#### Task statement:
Quote every line below exactly and skip any picture.

#### Source data:
>> begin
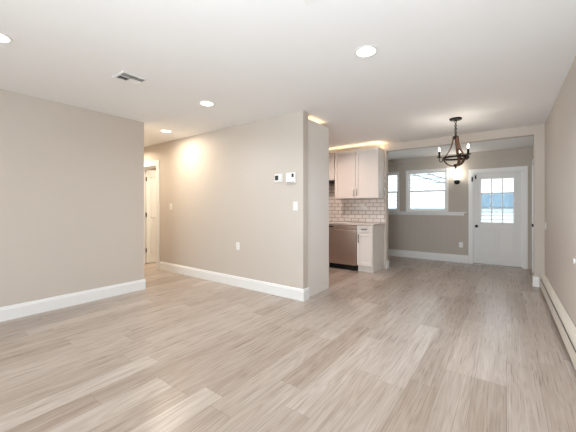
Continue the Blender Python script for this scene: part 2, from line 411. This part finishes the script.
# ------------------------------------------------------------------ back door (nine lites)
def knob(parent, c, axis, sgn, m='black', name='door_knob'):
    b = NB()
    lathe(b, [(0.03, 0), (0.03, 0.006*sgn), (0.012, 0.01*sgn), (0.011, 0.03*sgn), (0.02, 0.036*sgn), (0.028, 0.05*sgn), (0.024, 0.062*sgn), (0.008, 0.068*sgn)], c, 20, axis)
    return obj(name, b, m, parent, smooth=True)
r = struct_root('door_1', (-0.165, DF, 0), 'white back door with nine window lites and black knob', 'door')
b = NB(); a, c, t = D1
box(b, a-.075, a+.005, DF-.02, DF, 0, t, .003); box(b, c-.005, c+.075, DF-.02, DF, 0, t, .003); box(b, a-.075, c+.075, DF-.021, DF, 1.925, t+.005, .003)
obj('door_casing', b, 'trim', r)
b = NB(); box(b, a, a+.02, DF, DF+.15, 0, 1.93); box(b, c-.02, c, DF, DF+.15, 0, 1.93); box(b, a+.02, c-.02, DF, DF+.15, 1.912, 1.93)
obj('door_jamb', b, 'trim', r)
b = NB(); box(b, a, c, DF-.005, DF+.15, 0, .018, .004); obj('threshold', b, 'nickel', r)
x0, x1, y0, y1, z0, z1 = a+.022, c-.022, DF+.02, DF+.062, .02, 1.91
gx0, gx1, gz0, gz1 = -0.435, 0.115, 0.885, 1.79
b = NB(); wall_holes_x(b, x0, x1, y0, y1, z0, z1, [(gx0, gx1, gz0, gz1)])
leaf = obj('door_leaf', b, 'door', r)
# moulded lower panels
b = NB()
for pa, pb in ((gx0-.0, -0.185), (-0.135, gx1)):
    frame_rect(b, pa, pb, .2, .74, .018, y0-.005, y0+.002, .002)
obj('panel_moulding', b, 'door', leaf)
b = NB(); frame_rect(b, gx0-.022, gx1+.022, gz0-.022, gz1+.022, .03, y0-.012, y0, .003); obj('glazing_frame', b, 'trim', leaf)
b = NB()
cw, ch = (gx1-gx0)/3, (gz1-gz0)/3
for i in (1, 2):
    box(b, gx0+i*cw-.011, gx0+i*cw+.011, y0-.008, y0+.03, gz0, gz1); box(b, gx0, gx1, y0-.007, y0+.029, gz0+i*ch-.011, gz0+i*ch+.011)
obj('muntin_grid', b, 'trim', leaf)
for i in range(3):
    for j in range(3):
        b = NB(); box(b, gx0+i*cw+.01, gx0+(i+1)*cw-.01, y0+.014, y0+.018, gz0+j*ch+.01, gz0+(j+1)*ch-.01); obj('glass_pane', b, 'glass', leaf)
knob(r, (-.515, y0, .80), 'y', -1)
b = NB(); box(b, -.545, -.515, y0-.02, y0, 1.80, 1.88, .003); lathe(b, [(.008, -.022), (.008, 0)], (-.525, y0, 1.86), 10, 'y'); obj('surface_bolt', b, 'black', r)
b = NB(); lathe(b, [(.008, 1.74), (.008, 1.85)], (a-.005, DF-.03, 0), 10); box(b, a-.02, a+.01, DF-.024, DF-.018, 1.75, 1.84); obj('hinge', b, 'black', r)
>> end
#### In response:
Continue the Blender Python script for this scene: part 2, from line 411. This part finishes the script.
# ------------------------------------------------------------------ back door (nine lites)
def knob(parent, c, axis, sgn, m='black', name='door_knob'):
    b = NB()
    lathe(b, [(0.03, 0), (0.03, 0.006*sgn), (0.012, 0.01*sgn), (0.011, 0.03*sgn), (0.02, 0.036*sgn), (0.028, 0.05*sgn), (0.024, 0.062*sgn), (0.008, 0.068*sgn)], c, 20, axis)
    return obj(name, b, m, parent, smooth=True)
r = struct_root('door_1', (-0.165, DF, 0), 'white back door with nine window lites and black knob', 'door')
b = NB(); a, c, t = D1
box(b, a-.075, a+.005, DF-.02, DF, 0, t, .003); box(b, c-.005, c+.075, DF-.02, DF, 0, t, .003); box(b, a-.075, c+.075, DF-.021, DF, 1.925, t+.005, .003)
obj('door_casing', b, 'trim', r)
b = NB(); box(b, a, a+.02, DF, DF+.15, 0, 1.93); box(b, c-.02, c, DF, DF+.15, 0, 1.93); box(b, a+.02, c-.02, DF, DF+.15, 1.912, 1.93)
obj('door_jamb', b, 'trim', r)
b = NB(); box(b, a, c, DF-.005, DF+.15, 0, .018, .004); obj('threshold', b, 'nickel', r)
x0, x1, y0, y1, z0, z1 = a+.022, c-.022, DF+.02, DF+.062, .02, 1.91
gx0, gx1, gz0, gz1 = -0.435, 0.115, 0.885, 1.79
b = NB(); wall_holes_x(b, x0, x1, y0, y1, z0, z1, [(gx0, gx1, gz0, gz1)])
leaf = obj('door_leaf', b, 'door', r)
# moulded lower panels
b = NB()
for pa, pb in ((gx0-.0, -0.185), (-0.135, gx1)):
    frame_rect(b, pa, pb, .2, .74, .018, y0-.005, y0+.002, .002)
obj('panel_moulding', b, 'door', leaf)
b = NB(); frame_rect(b, gx0-.022, gx1+.022, gz0-.022, gz1+.022, .03, y0-.012, y0, .003); obj('glazing_frame', b, 'trim', leaf)
b = NB()
cw, ch = (gx1-gx0)/3, (gz1-gz0)/3
for i in (1, 2):
    box(b, gx0+i*cw-.011, gx0+i*cw+.011, y0-.008, y0+.03, gz0, gz1); box(b, gx0, gx1, y0-.007, y0+.029, gz0+i*ch-.011, gz0+i*ch+.011)
obj('muntin_grid', b, 'trim', leaf)
for i in range(3):
    for j in range(3):
        b = NB(); box(b, gx0+i*cw+.01, gx0+(i+1)*cw-.01, y0+.014, y0+.018, gz0+j*ch+.01, gz0+(j+1)*ch-.01); obj('glass_pane', b, 'glass', leaf)
knob(r, (-.515, y0, .80), 'y', -1)
b = NB(); box(b, -.545, -.515, y0-.02, y0, 1.80, 1.88, .003); lathe(b, [(.008, -.022), (.008, 0)], (-.525, y0, 1.86), 10, 'y'); obj('surface_bolt', b, 'black', r)
b = NB(); lathe(b, [(.008, 1.74), (.008, 1.85)], (a-.005, DF-.03, 0), 10); box(b, a-.02, a+.01, DF-.024, DF-.018, 1.75, 1.84); obj('hinge', b, 'black', r)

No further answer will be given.